E’ il settantanovesimo minuto del quarto di finale di Heineken Cup fra Leicester Tigers e Bath, annus domini 2009, quando sulle tribune del Welford Road i tifosi di casa si infiammano di una insperata gioia liberatoria. Un giovanotto francese di Perigueux che risponde al nome di Julien Dupuy ha appena tirato fuori dal cilindro una magia che proietterà le tigri inglesi verso la semifinale del Millenium Stadium con i Cardiff Blues. Un pallone che esce da un break down, una sorta di piroetta su se stesso e poi via, attraverso il pertugio regalato dalla difesa disattenta di Bath, colpevole nel lasciare l’asse del raggruppamento scoperta. Partita in bilico spezzata da un assolo di chi non ti aspetteresti mai. Punteggio 20 a 15 e Bath eliminato.
Dupuy è il giocatore più sorprendente di quell’edizione di Heineken Cup ormai lontana dieci anni. All’interno di una squadra piena di campioni, con un compagno di reparto scomodo come Harry Ellis, le gesta istintive e per nulla banali del mediano di mischia cresciuto in Dordogna diventano un insperato X factor per la corrazzata inglese. Alla fine della stagione 2008/2009 arriverà un titolo inglese e una sconfitta in finale di Heineken Cup vinta dal Leinster. Non male per un ragazzo di 25 anni alla prima vera esperienza di caratura internazionale della sua carriera. Prima di Leicester solo sei anni all’ombra della bandiera basca Dimitri Yachvili.
Il suo profilo è tornato di attualità a dieci anni di distanza, quando i media anglosassoni hanno ricordato la semifinale fra Leicester e Cardiff Blues in cui sempre Dupuy fu suo malgrado protagonista. In un match concluso alla lotteria dei calci piazzati dopo che un tiratissimo 26 a 26 aveva scandito i tempi regolamentari (un episodio storico e mai successo in coppa), il francese realizzò 16 punti prima di essere sostituito a una manciata di minuti dalla fine. Richiamato in campo, al fine di sfruttarne le capacità al piede in vista dei probabili calci piazzati, Dupuy non si trova. La blood substitution per l’infortunato Hipkiss è pronta ma Dupuy non c’è. Leggenda vuole che il francese si fosse appartato per fumare una sigaretta, in mutande e con una birra, ormai sicuro di aver dato tutto alla causa della sua squadra. A raccontarlo è Richard Cockerill, suo head coach dell’epoca.

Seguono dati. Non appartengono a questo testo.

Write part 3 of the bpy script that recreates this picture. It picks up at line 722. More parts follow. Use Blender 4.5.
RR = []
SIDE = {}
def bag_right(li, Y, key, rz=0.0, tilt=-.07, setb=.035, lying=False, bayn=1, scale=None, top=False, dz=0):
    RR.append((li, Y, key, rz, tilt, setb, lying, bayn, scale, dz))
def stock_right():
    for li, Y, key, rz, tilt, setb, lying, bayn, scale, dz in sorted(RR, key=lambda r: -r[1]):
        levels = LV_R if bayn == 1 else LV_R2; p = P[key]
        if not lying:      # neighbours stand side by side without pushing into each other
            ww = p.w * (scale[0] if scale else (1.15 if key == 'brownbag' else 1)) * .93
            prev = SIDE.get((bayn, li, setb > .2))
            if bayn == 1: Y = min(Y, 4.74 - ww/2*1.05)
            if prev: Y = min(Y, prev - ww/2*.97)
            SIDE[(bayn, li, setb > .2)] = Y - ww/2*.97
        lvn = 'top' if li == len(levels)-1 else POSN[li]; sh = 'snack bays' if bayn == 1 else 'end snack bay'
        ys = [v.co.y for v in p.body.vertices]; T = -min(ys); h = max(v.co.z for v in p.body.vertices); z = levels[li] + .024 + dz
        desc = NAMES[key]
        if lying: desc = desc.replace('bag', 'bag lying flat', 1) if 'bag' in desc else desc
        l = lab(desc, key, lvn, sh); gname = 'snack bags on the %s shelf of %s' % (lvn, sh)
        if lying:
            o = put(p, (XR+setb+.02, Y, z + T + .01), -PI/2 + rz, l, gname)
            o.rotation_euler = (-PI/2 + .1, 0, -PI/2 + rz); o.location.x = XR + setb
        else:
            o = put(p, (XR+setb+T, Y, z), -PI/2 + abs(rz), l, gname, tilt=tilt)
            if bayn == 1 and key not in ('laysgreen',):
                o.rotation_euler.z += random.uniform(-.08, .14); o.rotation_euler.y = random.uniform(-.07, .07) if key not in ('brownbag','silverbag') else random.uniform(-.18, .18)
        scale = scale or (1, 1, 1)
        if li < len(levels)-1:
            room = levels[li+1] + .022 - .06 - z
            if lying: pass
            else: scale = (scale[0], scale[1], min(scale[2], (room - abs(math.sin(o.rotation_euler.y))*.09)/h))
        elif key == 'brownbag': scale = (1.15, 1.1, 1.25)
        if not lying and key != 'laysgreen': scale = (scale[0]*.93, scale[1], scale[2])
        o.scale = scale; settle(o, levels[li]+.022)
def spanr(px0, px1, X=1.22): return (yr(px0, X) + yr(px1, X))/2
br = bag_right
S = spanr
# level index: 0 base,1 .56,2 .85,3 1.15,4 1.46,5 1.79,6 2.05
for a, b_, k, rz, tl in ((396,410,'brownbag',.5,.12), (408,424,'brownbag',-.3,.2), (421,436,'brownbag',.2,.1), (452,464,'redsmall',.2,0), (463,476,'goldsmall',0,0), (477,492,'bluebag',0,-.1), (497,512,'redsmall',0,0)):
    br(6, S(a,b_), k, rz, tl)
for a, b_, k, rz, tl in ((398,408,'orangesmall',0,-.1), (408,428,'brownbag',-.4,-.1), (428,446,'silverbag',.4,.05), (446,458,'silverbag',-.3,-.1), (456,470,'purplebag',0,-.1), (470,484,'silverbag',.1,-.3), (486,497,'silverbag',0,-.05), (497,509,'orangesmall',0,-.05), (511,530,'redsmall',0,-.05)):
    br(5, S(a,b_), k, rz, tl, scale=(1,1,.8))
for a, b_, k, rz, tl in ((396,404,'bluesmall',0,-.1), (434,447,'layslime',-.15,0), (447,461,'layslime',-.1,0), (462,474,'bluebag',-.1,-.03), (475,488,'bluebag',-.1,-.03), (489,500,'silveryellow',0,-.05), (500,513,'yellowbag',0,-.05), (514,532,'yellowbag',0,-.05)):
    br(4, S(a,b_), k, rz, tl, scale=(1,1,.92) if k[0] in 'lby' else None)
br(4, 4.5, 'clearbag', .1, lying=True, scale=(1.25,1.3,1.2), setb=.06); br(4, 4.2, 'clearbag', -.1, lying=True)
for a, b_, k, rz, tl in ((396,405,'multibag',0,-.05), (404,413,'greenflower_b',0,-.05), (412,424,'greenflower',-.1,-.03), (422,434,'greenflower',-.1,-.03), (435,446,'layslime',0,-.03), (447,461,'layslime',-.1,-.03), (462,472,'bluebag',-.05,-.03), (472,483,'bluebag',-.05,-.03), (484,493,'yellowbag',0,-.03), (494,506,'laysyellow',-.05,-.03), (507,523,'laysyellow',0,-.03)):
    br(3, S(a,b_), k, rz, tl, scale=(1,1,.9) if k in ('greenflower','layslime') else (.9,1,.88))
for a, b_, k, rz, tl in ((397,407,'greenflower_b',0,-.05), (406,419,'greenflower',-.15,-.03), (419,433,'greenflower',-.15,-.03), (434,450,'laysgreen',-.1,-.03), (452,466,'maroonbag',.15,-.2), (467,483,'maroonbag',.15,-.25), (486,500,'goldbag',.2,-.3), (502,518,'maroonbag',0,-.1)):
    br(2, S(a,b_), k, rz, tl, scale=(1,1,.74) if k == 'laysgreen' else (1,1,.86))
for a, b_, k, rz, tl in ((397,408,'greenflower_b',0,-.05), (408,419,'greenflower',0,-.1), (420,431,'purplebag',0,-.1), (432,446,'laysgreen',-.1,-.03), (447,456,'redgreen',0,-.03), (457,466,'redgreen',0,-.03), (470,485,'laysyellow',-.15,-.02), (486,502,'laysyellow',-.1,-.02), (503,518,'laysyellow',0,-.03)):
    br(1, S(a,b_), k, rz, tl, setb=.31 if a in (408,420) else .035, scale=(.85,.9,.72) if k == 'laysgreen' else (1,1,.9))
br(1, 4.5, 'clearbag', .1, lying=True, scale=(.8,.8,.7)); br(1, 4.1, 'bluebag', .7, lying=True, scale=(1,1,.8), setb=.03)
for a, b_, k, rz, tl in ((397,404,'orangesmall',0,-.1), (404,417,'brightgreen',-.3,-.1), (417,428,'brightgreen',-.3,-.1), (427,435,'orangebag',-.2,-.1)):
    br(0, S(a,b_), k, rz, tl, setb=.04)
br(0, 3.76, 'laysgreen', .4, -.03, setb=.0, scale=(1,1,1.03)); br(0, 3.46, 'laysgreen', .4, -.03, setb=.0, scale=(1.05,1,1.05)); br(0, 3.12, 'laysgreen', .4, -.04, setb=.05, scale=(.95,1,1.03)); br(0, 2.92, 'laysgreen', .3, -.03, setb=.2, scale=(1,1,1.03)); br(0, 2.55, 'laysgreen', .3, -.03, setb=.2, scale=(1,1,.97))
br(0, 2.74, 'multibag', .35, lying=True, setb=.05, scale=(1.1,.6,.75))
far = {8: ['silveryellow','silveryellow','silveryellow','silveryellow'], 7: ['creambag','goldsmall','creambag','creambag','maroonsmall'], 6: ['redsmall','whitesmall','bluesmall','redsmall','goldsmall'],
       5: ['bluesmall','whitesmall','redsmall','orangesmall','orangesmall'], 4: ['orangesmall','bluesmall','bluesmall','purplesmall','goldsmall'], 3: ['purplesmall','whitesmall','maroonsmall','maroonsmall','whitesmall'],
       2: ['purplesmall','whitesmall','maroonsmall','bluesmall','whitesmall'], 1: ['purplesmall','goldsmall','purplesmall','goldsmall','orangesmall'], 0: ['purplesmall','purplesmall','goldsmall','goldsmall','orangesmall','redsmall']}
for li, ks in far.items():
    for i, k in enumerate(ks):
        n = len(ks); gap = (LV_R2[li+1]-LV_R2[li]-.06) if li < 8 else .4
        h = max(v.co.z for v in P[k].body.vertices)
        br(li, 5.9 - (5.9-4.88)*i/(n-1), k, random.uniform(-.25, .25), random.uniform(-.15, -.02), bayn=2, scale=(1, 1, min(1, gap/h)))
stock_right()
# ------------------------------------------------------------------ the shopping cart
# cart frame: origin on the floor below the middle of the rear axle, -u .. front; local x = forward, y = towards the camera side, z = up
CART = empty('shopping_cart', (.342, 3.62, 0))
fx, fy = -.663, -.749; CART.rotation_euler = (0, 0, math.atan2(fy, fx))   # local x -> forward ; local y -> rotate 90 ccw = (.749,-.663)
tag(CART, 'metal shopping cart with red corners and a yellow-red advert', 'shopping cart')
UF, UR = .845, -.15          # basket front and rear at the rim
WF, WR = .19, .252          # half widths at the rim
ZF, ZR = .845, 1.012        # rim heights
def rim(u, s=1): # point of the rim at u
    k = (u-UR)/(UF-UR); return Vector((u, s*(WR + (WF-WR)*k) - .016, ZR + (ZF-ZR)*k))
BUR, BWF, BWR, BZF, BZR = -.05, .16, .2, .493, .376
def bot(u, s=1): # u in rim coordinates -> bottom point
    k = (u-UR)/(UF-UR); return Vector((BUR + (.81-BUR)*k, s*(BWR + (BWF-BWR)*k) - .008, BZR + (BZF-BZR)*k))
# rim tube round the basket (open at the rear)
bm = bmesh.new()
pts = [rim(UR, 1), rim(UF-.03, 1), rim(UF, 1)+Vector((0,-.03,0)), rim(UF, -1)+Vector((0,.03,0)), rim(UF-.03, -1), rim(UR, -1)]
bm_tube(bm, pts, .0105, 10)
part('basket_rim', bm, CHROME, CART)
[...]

Ciò che appare evidente è la natura non convenzionale del giocatore. Mediano di mischia dal fisico normale, con un look molto più vicino a quello di uno studente erasmus uscito dal Pub dopo una festa di laurea piuttosto che da numero nove dei seriosi Tigers di Leicester, Dupuy ha comunque avuto la capacità di giocare su standard piuttosto elevati fino al 2018, anno del suo ritiro. Atleta eclettico, ben disposto al gioco del piede e a dettare i ritmi dell’attacco con grande fantasia, ha forse raccolto in carriera meno di quanto meritasse. Dopo la stagione della consacrazione a Leicester è passato allo Stade Francais, conquistando poco prima anche la nazionale francese. Nell’estate del 2009 si prende una maglia per il Tour in Nuova Zelanda dove i galletti battono gli All Blacks per 27 a 22 grazie anche ai 15 punti di Dupuy. Le sue presenze con i Blues però sono poche e il folletto di Perigueux, chiuso da Yachvili e Parra,concluderà la sua carriera internazionale con 8 caps totali.

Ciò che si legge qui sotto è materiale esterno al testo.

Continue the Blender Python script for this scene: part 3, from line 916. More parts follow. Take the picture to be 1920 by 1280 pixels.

A livello di club però si toglie più di una soddisfazione. Campione di Francia con Biarritz, Leicester e Stade Francais, avrà poi l’opportunità di conquistare una Challenge Cup a Edimburgo nel 2007 sempre con i parigini.
Rimasto nei quadri tecnici del club in rosa, non tarda a far parlare di sé. Nel gennaio 2019 viene epurato dal ruolo di Skills Coach che ricopriva all’interno dello staff di Heineke Meyer. Voci di corridoio parlano di una netta incompatibilità fra il rigore sudafricano di Meyer e lo stile scanzonato, molto più vicino ai giocatori, tenuto da Dupuy. Dunque una carriera da allenatore momentaneamente ferma a causa di una condotta che l’ex Direttore Spotivo dello Stade Francais Richard Pool Jones ha riassunto in poche parole: “Julien è un guastafeste, latino, eccessivo, molto bravo come tecnico e anche al momento dell’aperitivo. Questo aspetto rappresenta il suo peggior nemico.”
A noi piace ricordarlo in campo come il classico giocatore genio e sregolatezza, poco attento al protocollo e distante anni luce dal prototipo del rugbista iper palestrato 2.0. Au revoir Julien.